Occorreva correre ai ripari. Dimostrare che Franti faceva scivolare sulle bucce di banana la maestrina dalla penna rossa. Ci riuscì il provocatore, Nobis-Freda, e la borghesia italiana riuscì a crearsi un nuovo Franti sulla sua misura. Rileggetevi la stampa del Sessantanove, confrontate gli stilemi, fate sinossi di De Amicis e dei quotidiani indipendenti: il nuovo Franti è emaciato e torvo, e torvamente zoppica; amato visceralmente da una madre grigia e spettinata e da una zia piangente, scavezzacollo anarchico, non tira palle di neve ma fa il ballerino, il che è peggio. Gli identikit lo accusano, i tassisti lo inchiodano alle sue responsabilità. Si chiama Valpreda. E, come nel capitolo del 6 marzo di “Cuore”, «dicono che non verrà più perché lo metteranno all’Ergastolo». Franti non riappare più nel libro perché né l’autore né Enrico più ce lo vogliono, deve sparire.

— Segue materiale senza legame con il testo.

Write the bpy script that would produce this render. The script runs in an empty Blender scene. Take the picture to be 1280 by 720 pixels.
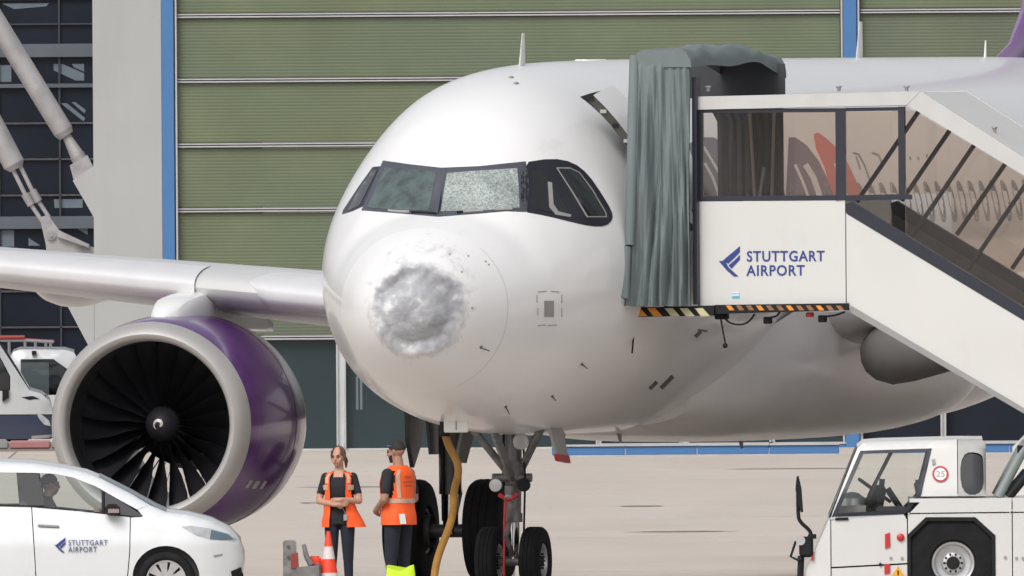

Esulta il padre di Coretti «coi suoi baffetti aguzzi e un nastrino di due colori all’occhiello della giacchetta», gode il padre di Robetti «capitano di artiglieria». Enrico, in pio pellegrinaggio col padre, va a rivisitare in campagna il vecchio maestro in pensione Julius Evola. L’Italia è salva, “Cuore” ancora una volta trionfa.
Enrico restaurato, non c’è che da purificare la scuola: ci penserà il numero chiuso, e l’aula non più sorda e grigia sarà ora abitata solo da Derossi, Enrico e Nobis, ammessi per tempo. Oh, lo sapeva bene De Amicis: «Ecco il mio libro…un’opera per tutti, di una sincerità irresistibile, piena di consolazioni, di insegnamenti e di emozioni, che faccia piangere, che rassereni e dia forza, una tesi indiscutibile, da doversi subire per forza da tutti… Ah, la vedranno i fabbricanti di libri scolastici coma si parla ai ragazzi poveri e come si spreme il pianto dai cuori di dieci anni, Sacro Dio!». Franti ora è fuori dalla scuola. Non è morto, studia sui fogli della controinformazione. Sinché l’ultimo capitolo di “Cuore” non sarà scritto, il nemico sarà sempre Enrico, che studia sui libri di testo bugiardi ciò che non ha capito Carlo Marx.
Il testo è stato scritto nel 1973, ed è tratto da “Il costume di casa. Evidenze e misteri dell’Ideologia italiana negli anni Sessanta”, un libro firmato da Umberto Eco, in questi giorni in libreria per i tipi di Bompiani, e che raccoglie gli articoli dell’illustre semiologo, pubblicati su questo settimanale (con aggiunta di interventi su altre riviste) nei Sessanta e fino ai primi Settanta. Per la verità, il libro, è a sua volta una riedizione fedele, compresa l’introduzione, del medesimo volume, apparso 39 anni fa. Ma allora, ha senso tutta questa operazione? E perché “l’Espresso” lo consiglia e lo raccomanda ai suoi lettori? La risposta è: perché quei testi non solo fanno capire il “metodo Eco”, fin dai suoi albori (leggere la realtà sociale a partire dall’analisi del linguaggio e dalla sua normalità apparente, smontando e rovesciando gli stereotipi), ma perché sono di attualità stringente. Come è appunto, la lettura di “Cuore”. Ci rimandano infatti a una stagione di grande creatività unita all’uso delle armi della critica. Come potrebbe essere l’autunno che ci attende. W.G.